In the UK, every Iraq casualty is being profiled in the national media, almost to a level reminiscent of martyrdom. Tony Blair's reputation is in tatters, partly as a result of the Iraq conflict, where the prevailing view is that he is a sycophantic toadie to George W. Bush (and the British people do not like sycophants). Most people I have spoken to since I arrived in the UK want Blair to disappear from the political scene, preferably yesterday, and they want nothing more to do with the Bush administration.
Unfortunately, there is no sensible debate currently occurring in the US or the UK about what to do next in Iraq. The prevailing sentiment is "we need to get out", but that in itself is no more useful than "stay the course". Sudden withdrawal will likely ignite scenes similar to the infamous US departure from Vietnam in 1976. Continuing with the current policies and tactics is, however, unlikely to produce better results.
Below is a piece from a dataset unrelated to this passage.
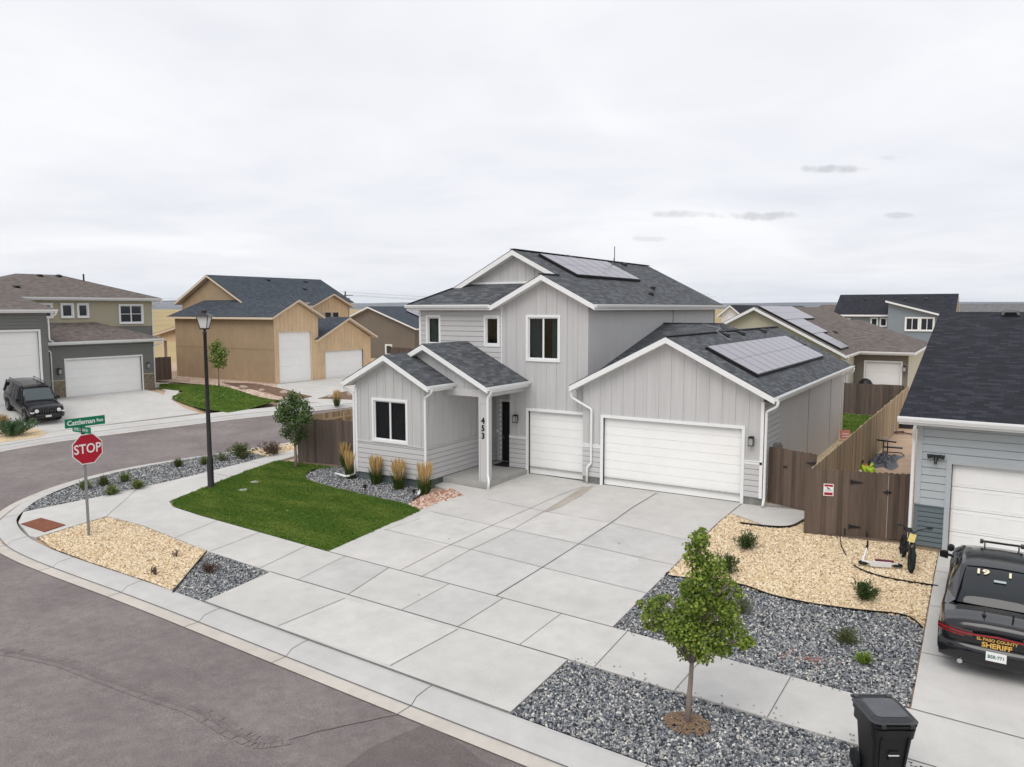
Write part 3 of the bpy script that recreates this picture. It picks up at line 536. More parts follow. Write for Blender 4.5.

The regional superpowers (Iran, Syria and Egypt) have no real incentive to help the US, especially since the US has been throwing around terms like "Axis Of Evil" and occasionally threatening both Iran and Syria for more than 5 years. In addition, little or no pressure has been applied to Israel to persuade that country to modify its draconian policies towards the Palestinian enclaves.
The result is that at the moment, the US has limited leverage and little influence in the region. That is what generally happens when you abandon diplomacy in favour of macho posturing. As a work colleage of mine observed, "macho does not prove mucho".
The history of the Iraq occupation has become an object lesson in what happens when you invade and occupy a country with no clear strategy of what to do next beyond fine-sounding slogans including words like "democracy". "Importing democracy" is not like planting crops, no matter how far one stretches the agricultural analogies. Democracy is not highly-regarded in the Middle East by many people; Israel is held up in the Western world as an example of a functioning democracy, but is seen as a tyrannical occupying power, and the majority of the region's governments have no democratic legitimacy whatsoever, yet many of them have been supported in the past by the United States. In short, the prevailing "street" opinion is that democracy is a bill of goods designed to maintain US hegemony.
One of the best things that the US and Britain could do is to ban the word "democracy" from any discussion's of Iraq's future. If the future of Iraq does not initially include Western-style representative democracy, that would be unfortunate, but the priority has to be to achieve some measure of stability and order in the region, and if democracy has to take a back-seat, so be it. It is time to put away the fine-sounding aspirational phrases and become ruthlessly pragmatic. On a wider tront, there is no shame in eschewing talk of democracy, since the phrase has limited credibility when uttered by any US government representative. It takes only a cursory reading of recent world history to realize that the USA has waxed poetic about "democracy" while simultaneously working to undermine and destabilize any country where the democratic processes yielded a result that they did not like (Chile, Nicaragua, Venezuela...etc. etc.). Simple observation leads me to the conclusion that the USA's geopolitical concept of democracy is similar to the phrase "everybody is entitled to my opinion"; democracy is a fine concept until a country dares to elect a government that does not regard the USA as the Greatest Country In The World. Being told about "democracy" by the United States is like having to listen to Tony Soprano talking about law and order. One does not know whether to laugh or cry.